Atak Thunder będzie rozpoczynał się od zbiórki i błyskawicznej kontry, a tutaj pole do popisu, obok Westbrooka, będzie miał właśnie PG13. Będą grać jak za czasów Kevina Duranta i dodatkowo, łatwo będzie im zdobywać punkty w drugim tempie akcji. Znów izolacje, w stylu dawnych lebronowych Miami Heat z dograniem piłki do George’a (Jamesa) lub Melo (Bosha). Nie zabraknie sytacji oglądanych w grze Cavs oraz Warriors, jedno szybkie podanie i łatwe punkty, czy to po dwóch kozłach i wsadzie George’a, czy po koźle i rzucie za trzy Anthony’ego. Będziemy oglądać proste i skuteczne rozwiązania, na które nie pozwoli sobie każdy inny rywal (poza Warriors i Cavs). Czarną dziurą w ataku – ala Tony Allen w Memphis – jest i będzie Roberson. Ale jeśli będzie trzeba, to każdy z nowych graczy zaprosi do picka Adamsa i dwójkowe rozwiązanie ataku również przyjdzie Thunder z łatwością. Z pewnoscią, w dalszej części sezonu i należytym zgraniu zawodników obejrzymy nowe rozwiązania taktyczne wymyślone przez sztab Billy’ego Donovana.

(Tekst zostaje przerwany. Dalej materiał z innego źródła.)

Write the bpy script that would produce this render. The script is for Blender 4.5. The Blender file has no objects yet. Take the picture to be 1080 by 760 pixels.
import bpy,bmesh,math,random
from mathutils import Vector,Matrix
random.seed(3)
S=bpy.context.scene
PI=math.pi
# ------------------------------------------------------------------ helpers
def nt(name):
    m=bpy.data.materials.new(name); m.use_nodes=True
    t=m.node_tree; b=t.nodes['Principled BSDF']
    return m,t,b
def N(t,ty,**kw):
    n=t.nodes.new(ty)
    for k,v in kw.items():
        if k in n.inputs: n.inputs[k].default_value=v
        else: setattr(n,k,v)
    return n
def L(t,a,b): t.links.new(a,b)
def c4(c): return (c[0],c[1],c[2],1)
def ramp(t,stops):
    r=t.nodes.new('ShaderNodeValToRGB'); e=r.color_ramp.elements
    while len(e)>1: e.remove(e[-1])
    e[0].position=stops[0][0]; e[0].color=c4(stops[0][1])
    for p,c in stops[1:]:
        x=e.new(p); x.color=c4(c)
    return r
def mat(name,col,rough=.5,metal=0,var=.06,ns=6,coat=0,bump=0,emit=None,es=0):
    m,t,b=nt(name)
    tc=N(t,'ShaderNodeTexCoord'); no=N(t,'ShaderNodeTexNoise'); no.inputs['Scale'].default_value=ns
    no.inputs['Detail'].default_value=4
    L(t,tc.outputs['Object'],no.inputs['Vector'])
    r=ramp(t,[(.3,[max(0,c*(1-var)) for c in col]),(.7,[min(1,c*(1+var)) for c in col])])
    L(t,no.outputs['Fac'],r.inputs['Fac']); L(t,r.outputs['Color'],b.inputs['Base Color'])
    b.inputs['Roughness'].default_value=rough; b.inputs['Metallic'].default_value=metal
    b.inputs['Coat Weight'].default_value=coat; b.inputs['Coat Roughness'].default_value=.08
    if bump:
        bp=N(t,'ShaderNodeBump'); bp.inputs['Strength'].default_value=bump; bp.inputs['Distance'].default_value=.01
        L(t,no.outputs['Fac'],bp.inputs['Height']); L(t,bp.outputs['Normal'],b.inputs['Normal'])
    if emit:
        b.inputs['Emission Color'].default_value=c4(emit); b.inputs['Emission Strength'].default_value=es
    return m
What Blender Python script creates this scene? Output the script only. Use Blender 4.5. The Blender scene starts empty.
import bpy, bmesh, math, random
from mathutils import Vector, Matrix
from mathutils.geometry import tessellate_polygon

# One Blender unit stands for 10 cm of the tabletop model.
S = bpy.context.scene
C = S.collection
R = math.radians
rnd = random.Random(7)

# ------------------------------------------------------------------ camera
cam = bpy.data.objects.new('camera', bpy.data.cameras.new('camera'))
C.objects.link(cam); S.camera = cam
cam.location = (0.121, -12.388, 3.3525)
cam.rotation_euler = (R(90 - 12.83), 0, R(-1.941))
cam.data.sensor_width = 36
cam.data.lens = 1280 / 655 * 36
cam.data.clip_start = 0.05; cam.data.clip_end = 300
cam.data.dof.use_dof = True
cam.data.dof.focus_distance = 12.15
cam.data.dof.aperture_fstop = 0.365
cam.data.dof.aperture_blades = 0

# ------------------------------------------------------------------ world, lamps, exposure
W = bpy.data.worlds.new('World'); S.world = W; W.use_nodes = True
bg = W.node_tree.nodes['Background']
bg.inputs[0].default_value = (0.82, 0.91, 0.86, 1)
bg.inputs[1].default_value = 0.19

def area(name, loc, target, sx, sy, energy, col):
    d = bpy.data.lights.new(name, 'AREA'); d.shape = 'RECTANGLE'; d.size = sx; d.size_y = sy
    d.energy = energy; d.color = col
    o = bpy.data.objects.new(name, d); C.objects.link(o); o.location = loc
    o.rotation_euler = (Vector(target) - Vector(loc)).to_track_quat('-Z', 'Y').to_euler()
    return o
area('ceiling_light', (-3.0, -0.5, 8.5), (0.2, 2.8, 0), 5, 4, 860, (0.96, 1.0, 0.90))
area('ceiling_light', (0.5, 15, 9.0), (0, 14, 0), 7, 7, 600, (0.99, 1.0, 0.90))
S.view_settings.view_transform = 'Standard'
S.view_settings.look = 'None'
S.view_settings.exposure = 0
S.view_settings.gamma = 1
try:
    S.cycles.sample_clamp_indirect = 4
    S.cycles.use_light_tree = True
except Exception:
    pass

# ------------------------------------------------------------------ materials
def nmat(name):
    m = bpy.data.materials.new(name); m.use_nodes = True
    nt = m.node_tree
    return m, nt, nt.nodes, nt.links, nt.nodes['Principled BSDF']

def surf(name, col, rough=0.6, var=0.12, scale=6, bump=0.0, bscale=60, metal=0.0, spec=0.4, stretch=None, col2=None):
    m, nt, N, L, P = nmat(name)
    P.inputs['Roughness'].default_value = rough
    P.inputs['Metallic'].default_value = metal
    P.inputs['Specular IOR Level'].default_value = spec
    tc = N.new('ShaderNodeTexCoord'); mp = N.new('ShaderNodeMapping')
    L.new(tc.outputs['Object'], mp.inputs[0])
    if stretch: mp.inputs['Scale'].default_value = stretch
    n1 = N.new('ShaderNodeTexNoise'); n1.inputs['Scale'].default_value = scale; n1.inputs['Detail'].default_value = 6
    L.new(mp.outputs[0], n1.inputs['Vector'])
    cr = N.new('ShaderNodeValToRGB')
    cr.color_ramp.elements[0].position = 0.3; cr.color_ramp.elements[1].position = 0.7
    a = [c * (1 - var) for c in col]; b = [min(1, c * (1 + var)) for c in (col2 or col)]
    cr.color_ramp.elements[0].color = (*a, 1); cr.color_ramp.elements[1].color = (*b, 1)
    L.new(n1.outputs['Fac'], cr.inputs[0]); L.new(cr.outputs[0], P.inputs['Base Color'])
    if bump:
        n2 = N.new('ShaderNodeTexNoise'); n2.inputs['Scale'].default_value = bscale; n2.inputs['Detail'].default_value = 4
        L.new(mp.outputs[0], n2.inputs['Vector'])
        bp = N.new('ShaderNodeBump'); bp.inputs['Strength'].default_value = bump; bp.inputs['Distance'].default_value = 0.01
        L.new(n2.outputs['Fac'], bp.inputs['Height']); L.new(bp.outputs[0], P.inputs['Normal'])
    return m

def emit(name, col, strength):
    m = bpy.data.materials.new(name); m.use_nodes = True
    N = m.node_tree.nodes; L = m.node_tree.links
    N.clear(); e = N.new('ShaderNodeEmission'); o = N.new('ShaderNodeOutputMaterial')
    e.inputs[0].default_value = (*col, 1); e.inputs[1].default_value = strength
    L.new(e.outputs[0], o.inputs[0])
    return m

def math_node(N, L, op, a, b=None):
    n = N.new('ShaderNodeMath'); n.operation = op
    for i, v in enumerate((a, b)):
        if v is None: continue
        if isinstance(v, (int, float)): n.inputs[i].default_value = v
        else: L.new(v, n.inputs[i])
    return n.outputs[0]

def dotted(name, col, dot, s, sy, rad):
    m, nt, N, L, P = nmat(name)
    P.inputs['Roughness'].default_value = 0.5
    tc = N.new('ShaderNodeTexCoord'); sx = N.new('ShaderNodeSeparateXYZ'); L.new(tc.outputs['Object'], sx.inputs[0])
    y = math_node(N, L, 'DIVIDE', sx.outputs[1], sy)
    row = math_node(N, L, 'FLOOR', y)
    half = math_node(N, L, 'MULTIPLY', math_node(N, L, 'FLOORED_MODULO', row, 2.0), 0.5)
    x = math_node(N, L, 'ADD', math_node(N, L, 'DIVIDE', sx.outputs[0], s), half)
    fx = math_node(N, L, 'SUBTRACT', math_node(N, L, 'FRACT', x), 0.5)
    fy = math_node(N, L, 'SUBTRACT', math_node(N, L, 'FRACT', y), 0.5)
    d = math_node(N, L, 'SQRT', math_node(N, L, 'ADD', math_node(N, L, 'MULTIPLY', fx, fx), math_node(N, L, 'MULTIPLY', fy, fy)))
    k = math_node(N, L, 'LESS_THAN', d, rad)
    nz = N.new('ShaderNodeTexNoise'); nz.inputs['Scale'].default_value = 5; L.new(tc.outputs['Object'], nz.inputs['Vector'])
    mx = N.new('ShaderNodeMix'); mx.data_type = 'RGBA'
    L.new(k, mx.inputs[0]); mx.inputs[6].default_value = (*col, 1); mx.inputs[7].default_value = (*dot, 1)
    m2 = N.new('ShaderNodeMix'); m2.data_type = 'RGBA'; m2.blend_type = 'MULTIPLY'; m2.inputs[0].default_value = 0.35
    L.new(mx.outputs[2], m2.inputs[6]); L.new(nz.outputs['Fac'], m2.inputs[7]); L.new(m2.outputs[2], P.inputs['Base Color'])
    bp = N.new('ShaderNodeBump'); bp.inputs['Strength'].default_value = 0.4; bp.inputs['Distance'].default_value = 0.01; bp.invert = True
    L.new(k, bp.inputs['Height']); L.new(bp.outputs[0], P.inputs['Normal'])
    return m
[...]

Nowi Thunder to nie tylko wszechstronność i błyskawiczne przechodzenie do ataku, to również narzucanie swojego tempa gry (mało kto będzie mógł je wytrzymać) oraz neutralizacja poczynań przeciwnika.

BĘDZIEMY BRONIĆ

Często, kiedy tworzono super-teamy (Lakers, Heat etc) zapominano o obronie. Skupiano się na łatwym zdobywaniu punktów, nie mając zdaniowców. Po drodze szukano zawodników, którzy są w stanie zaangażować się w brudną robotę i odciążyć gwiazdy (o takich role players coraz trudniej). Problemu tego nie ma trener Donovan, bowiem fani Thunder mają na codzień i od dłuższego czasu takich speców jak Steven Adams i Andre Roberson. Jeśli dołożymy zdolności do gry jeden na jeden w obronie PG13, to myślę, że kibicujący zespołowi z OKC nie muszą się martwić o rywalizację z Leonardem, Durantem oraz Jamesem. Właśnie w momencie transferu Paula z Indiany, pierwszą rzeczą z jaką się spotkałem, była odpowiedź w obronie na możliwości KD czy LBJ. Przy potencjalnym i zakładanym finale Zachodu (marzenie finał NBA) w pełni zdrowy George jest gwarancją solidnej obrony na najlepszym strzelcu rywala.

SZACHOWANIE SIŁAMI

Mniej spotkań back-to-back oraz możliwość dłuższego odpoczynku (żadna drużyna nie ma już w serii spotkań zestawu 4 w 5) to również dobry sygnał dla zespołu Donovana.  Trener będzie pamiętał o długich kontuzjach z przeszłości w CV Westbrooka i George’a. Dodatkowo będzie miał na uwadze wiek Carmelo, który musi być w szczytowej formie pod koniec regular season. Na pewno w grę będzie wchodziło ogrywanie ławki, by zadaniowcy i zmiennicy czuli się potrzebni procesowi i zgrywali się mocniejszymi kolegami. Pamiętajmy też, że trenując z lepszymi również stajemy się silniejsi; co powinno być dużą motywacją dla Alforda, Browna, Fergusona, Granta, Thomasa oraz Johnsona. Co ważne, Donovan – przy posiadaniu Anthony’ego oraz George’a – będzie mógł dać odpocząć Westbrookowi (czyli coś, co było nie do pomyślenia kilka miesięcy wstecz). Możliwości jest wiele, a nawet w przypadku kontuzji startera będzie szansa na uruchomienie dodatkowych i nowych opcji z ławki. Niewykluczone też, że za tydzień bądź dwa Thunder przechwycą jeszcze któregoś z wolnych agentów (LaVoy Allen?) lub przy powrocie z Chin (Brandon Bass?), za 2 lub 3 miesiące.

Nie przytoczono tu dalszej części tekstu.